Súbanse en una máquina del tiempo y trasládense hasta la Cuba de principios de los años 1960. Eso sí, no se les ocurra bajarse, limítense a observarlo todo por las ventanillas (no vaya a ser que el aparato se estropee y se vean obligados a quedarse en ese lugar y en esa época).
Pues bien, en aquellos años a todas las escuelas públicas de la isla les cambiaron los nombres. En la mayoría de los casos escogieron nombres de próceres de la guerra de independencia y de mártires de la Revolución. También de países del “hermano campo socialista” y de repúblicas latinoamericanas.
Cosa curiosa, por no decir muy rara: a mi escuela, donde estudié desde el primero hasta el sexto grados, le pusieron por nombre Albert Einstein.
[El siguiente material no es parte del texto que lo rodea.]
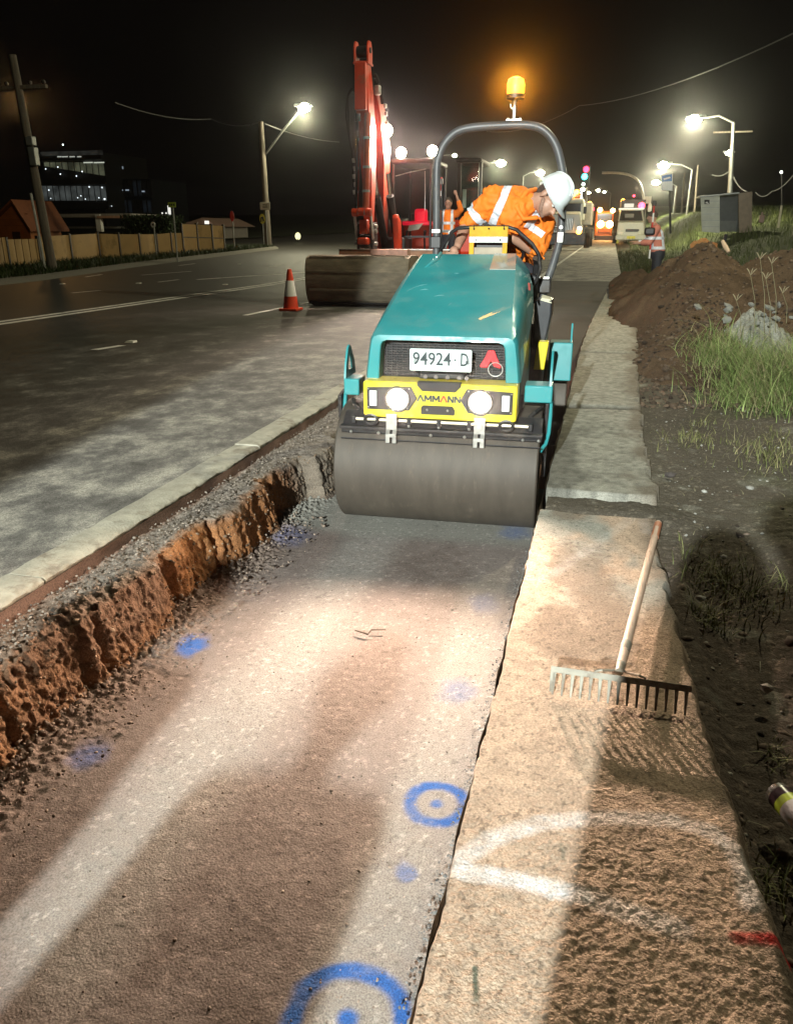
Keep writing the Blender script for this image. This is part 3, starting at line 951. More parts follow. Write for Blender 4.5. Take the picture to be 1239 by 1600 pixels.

A la entrada de la escuela, junto a la bandera nacional, había colgado un retrato de Einstein. Pero no uno común y corriente, como indicaría la más elemental cordura, sino el que he reproducido al inicio de esta nota. Un retrato que no se parecía en nada a los que ostentaban otras instituciones. Supongo que los pobres maestros de mi escuela no encontraron otro y tuvieron que echarle mano a ese, para evitar incumplir severas directivas que les llegaban “de arriba”. Así que cinco días a la semana yo pasaba por al lado del retrato de Einsten y a menudo me preguntaba quién diablos sería aquel viejo loco y por qué nuestra escuela llevaba su nombre. Y también: ¿a quién diablos le estará sacando la lengua?